I don't know how people can feel fully alive in this intellectual vacuum. Do you think I envy stars for accepting all that money and praise for work that they stole? On the contrary, I hope I could never be happy with such an unjust and undeserved reward. Do you think I envy network staff for being able to control the mind of the masses? Actually, I pity them, since their job forces them to believe their own lies at the expense of their souls. I'm still in full possession of my soul and consider myself better off. If I'm ever wildly successful, it will be with my own work. Moreover, at the end of my time on Earth, whatever happens, I'll be able to say that I fully lived my life, rather than wasting it all sleepwalking through a barrage of lies and brainless distractions.

I offer you my best here because I respect your intelligence. And, as an unsolicited author, I'd love to share another thought with you on the coverage of this horrendous war. Is it a 'war crime' to kill civilians? Well, if it is, how many civilians died in the bombing of Baghdad? How many civilians died in the bombing of Sarajevo? How many civilians died in the bombing of Hanoi? How many civilians died in the bombing of Dresden? (The answer to that last one has been revised down to 25,000.) So, apparently, it's only a war crime to kill civilians if some other country does it. I say, if we want to keep the moral high ground in this war, we can start by being fair with the language we use to report it. The killing of civilians in war is always an atrocity, but it tends to be up to the winning side to determine its criminality.
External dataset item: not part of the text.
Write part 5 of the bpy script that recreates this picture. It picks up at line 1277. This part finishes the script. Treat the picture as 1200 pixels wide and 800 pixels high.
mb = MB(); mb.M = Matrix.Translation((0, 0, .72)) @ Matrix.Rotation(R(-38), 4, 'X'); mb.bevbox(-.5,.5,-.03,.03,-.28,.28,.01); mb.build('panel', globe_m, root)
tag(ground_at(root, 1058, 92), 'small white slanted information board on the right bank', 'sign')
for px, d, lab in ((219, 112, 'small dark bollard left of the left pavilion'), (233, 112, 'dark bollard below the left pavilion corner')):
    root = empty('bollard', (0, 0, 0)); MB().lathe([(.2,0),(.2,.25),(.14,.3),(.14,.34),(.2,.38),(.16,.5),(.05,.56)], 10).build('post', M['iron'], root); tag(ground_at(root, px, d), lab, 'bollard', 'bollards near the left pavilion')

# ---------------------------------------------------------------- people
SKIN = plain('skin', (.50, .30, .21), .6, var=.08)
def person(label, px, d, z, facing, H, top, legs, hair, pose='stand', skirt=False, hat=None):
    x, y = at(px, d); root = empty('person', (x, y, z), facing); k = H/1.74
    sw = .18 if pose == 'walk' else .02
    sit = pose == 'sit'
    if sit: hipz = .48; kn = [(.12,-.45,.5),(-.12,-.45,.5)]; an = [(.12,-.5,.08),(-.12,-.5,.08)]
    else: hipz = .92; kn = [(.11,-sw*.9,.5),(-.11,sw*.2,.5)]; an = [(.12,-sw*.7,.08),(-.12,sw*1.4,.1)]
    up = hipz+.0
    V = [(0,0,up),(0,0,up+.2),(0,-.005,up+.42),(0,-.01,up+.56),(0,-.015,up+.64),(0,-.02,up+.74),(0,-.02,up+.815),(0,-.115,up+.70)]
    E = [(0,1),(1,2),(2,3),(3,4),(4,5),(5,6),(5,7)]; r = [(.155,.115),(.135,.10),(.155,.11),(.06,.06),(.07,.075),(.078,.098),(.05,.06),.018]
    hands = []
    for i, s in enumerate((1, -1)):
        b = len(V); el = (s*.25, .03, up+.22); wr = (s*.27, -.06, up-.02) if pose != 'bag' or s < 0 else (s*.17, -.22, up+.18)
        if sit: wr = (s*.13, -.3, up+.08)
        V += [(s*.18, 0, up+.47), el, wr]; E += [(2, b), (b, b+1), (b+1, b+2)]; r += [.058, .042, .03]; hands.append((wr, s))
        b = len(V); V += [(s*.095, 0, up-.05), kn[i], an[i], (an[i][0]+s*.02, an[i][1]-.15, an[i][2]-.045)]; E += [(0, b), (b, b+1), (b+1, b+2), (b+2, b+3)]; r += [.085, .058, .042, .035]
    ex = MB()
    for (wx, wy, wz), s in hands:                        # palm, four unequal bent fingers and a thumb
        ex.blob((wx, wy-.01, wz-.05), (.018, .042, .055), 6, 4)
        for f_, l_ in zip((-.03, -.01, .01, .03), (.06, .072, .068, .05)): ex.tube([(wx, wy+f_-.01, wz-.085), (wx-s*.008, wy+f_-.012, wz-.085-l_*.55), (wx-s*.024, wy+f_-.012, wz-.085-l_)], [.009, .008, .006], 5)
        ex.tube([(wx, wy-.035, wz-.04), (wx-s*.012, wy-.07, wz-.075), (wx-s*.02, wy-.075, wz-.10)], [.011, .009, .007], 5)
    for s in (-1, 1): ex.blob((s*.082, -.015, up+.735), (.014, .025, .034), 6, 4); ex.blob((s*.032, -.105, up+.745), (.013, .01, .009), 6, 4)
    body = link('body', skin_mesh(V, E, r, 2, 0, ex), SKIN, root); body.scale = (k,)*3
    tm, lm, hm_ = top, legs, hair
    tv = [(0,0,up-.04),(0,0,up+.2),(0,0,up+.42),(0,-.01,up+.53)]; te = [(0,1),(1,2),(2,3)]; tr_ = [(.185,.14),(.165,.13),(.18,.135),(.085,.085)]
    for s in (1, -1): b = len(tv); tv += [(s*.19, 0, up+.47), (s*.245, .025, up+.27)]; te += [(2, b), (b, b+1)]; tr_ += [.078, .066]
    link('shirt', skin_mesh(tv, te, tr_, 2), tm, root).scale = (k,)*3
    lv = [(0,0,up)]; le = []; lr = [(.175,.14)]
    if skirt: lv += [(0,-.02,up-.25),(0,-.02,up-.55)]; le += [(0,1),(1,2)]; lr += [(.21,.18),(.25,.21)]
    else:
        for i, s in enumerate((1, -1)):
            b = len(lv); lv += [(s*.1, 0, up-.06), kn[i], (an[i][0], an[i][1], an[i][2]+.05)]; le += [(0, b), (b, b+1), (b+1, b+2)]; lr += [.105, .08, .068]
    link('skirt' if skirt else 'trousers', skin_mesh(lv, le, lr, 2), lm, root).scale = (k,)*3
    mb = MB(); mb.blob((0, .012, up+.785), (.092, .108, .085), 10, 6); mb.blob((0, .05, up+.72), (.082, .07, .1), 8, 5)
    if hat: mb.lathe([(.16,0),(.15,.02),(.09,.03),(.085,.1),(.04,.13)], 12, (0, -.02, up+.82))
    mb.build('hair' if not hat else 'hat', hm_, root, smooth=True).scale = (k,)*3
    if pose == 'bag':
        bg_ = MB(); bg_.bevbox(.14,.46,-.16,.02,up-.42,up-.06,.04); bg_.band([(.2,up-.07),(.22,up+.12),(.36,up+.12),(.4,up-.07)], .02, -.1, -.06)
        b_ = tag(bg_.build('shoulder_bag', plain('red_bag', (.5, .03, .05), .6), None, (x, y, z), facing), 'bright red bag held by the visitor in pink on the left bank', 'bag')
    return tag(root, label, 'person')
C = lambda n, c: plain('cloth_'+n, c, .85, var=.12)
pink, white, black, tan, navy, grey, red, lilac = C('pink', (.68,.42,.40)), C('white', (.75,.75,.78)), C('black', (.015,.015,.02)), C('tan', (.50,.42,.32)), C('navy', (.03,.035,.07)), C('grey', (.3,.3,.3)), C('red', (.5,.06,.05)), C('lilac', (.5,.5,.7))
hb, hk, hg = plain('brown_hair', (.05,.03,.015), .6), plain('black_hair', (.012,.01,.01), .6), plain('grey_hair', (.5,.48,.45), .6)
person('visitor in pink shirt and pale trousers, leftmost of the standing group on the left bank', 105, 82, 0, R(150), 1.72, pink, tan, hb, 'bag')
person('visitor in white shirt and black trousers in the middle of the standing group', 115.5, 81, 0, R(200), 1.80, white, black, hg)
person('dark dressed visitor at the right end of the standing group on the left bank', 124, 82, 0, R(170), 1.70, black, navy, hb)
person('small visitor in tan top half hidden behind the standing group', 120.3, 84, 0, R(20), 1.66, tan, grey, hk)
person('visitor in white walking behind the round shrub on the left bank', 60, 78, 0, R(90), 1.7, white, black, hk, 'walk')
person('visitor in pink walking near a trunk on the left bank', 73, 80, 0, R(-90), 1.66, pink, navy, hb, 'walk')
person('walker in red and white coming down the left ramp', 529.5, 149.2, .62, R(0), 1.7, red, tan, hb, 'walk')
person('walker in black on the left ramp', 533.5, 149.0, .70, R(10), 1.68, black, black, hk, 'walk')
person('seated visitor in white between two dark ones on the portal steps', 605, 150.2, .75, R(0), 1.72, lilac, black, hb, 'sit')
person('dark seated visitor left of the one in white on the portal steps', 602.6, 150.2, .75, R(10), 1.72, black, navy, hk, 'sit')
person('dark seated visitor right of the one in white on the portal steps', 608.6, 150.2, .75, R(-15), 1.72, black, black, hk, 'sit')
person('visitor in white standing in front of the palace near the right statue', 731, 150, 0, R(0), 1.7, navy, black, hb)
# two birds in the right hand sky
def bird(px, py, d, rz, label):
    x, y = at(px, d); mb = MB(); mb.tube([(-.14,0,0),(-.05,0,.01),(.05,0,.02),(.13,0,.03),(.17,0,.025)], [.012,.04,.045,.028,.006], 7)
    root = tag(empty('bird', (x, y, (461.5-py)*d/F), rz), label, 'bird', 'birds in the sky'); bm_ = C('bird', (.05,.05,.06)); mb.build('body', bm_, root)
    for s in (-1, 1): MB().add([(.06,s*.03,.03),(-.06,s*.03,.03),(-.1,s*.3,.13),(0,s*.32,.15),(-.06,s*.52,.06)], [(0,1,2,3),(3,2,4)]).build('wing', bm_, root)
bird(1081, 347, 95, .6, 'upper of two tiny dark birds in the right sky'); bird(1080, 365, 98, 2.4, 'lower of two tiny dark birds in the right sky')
I need to add another paragraph here to answer someone's retort concerning my age. I believe she called me 'old'. I gather that this means my truth is irrelevant. We can quickly surmise that this critic is a person of limited intelligence who confuses an author's need to share his thoughts with his need for sex. I'm not here for a blow job, I'm here to make a point. Does she think you can't trust anyone over thirty? That might be true for the countless who have been forced by pressures of home and offspring to 'sell out' by that age, but I have no such pressures in my world. If anything, my continued position against power at my age deserves applause. I've also found that the fully developed mental faculties, especially the language skills that tend to elude authors in their mere twenties, adds that much more strength to my arguments against power. Tell her to f- off for me, will you? She's probably just another song stealing creep at large. Finally - I hope - so as not to close on too antagonistic of a note, here is a reassuring thought for all my readers in their teens and twenties: fear not growing old. You may sustain some loss of physical prowess, but you will gain something far more valuable in the process: wisdom. And happiness requires wisdom.